Emefiele regretted that Nigeria was still importing palm oil in spite sufficient arable land in the South-South and South-East regions of the country to farm it.

He recalled that in the late 50’s and 60’s, Nigeria was not only the world’s leading producer of palm oil, but it was also the largest exporter of palm oil, accounting for close to 40 per cent of the global market share.

The CBN governor said that right now, Malaysia and Indonesia were the top producers of palm oil and Nigeria the fifth, after getting their seeds and learning how to cultivate oil palm from Nigeria.

“This conversation is indeed important as it forms part of our overall strategy to reduce our reliance on crude oil imports, diversify the productive base of our economy, create jobs and conserve our foreign exchange.

“Despite placing oil palm in the forex exclusion list, official figures indicate that importation of palm oil had declined by about 40 per cent from the peak of 506,000 Metric Tonnes (MTs) in 2014 to 302,000 MTs in 2017.

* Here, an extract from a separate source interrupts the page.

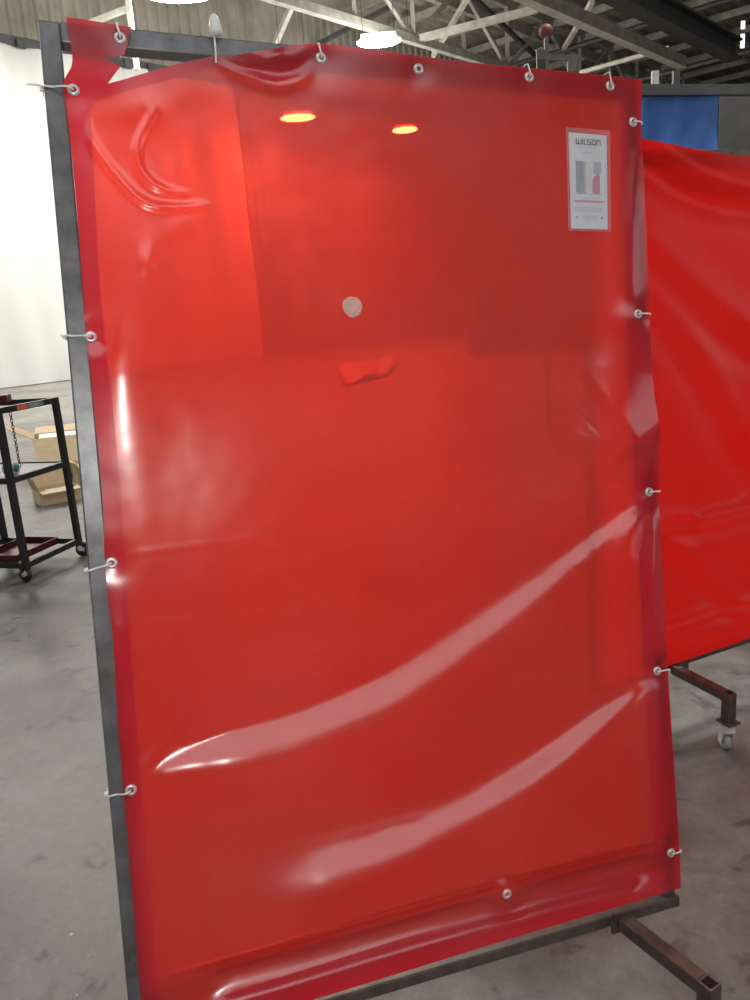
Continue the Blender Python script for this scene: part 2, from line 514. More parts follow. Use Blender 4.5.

“This indicates that Nigeria still expends close to 500 million dollars on oil palm importation annually and we are determined to change this narrative.

“We intend to support improved production of palm oil to meet not only the domestic needs of the market, but to also increase our exports in order to improve our forex earnings,” he said.

In view of this, Emefiele said that all the state governors in South-South and South-East, Nigeria had agreed to provide at least 100,000 hectares each for large scale oil palm farming.

He said that with the help of the state governments, Nigeria could reach self-sufficiency in palm oil between 2022 and 2024 and ultimately overtake Thailand and Columbia to become the third largest producer over the next few years.

“As part of our Anchor Borrowers Program (ABP) and Commercial Agriculture Credit Scheme (CACS), the CBN will work with large corporate stakeholders and small holder farmers to ensure availability of quality seeds for this year’s planting season.

“We will also ensure the availability of agro-chemicals in order to enable improved cultivation of palm oil.

“We will also work to encourage viable off taker agreements between farmers and large-scale palm producing companies.

“Loans will be granted through our ABP and CACS programs at no more than 9 per cent per annum to identified core borrowers,” the CBN governor said.

He reiterated that the restrictions earlier placed on the importation of textiles and other ready-made clothing was for the good of the economy, adding that the CBN would in due course, introduce policies to address challenges in the cocoa, cassava, beef/cattle ranching, dairy and fish sectors.

According to him, “Soon every region of our beloved country will feel the positive impact of our intervention in the agricultural sector.

“These efforts we hope will not only enable us to conserve our foreign exchange, but also create jobs on a mass scale.

“As these measures begin to bear fruits, we are very optimistic that our states will become more economically viable.”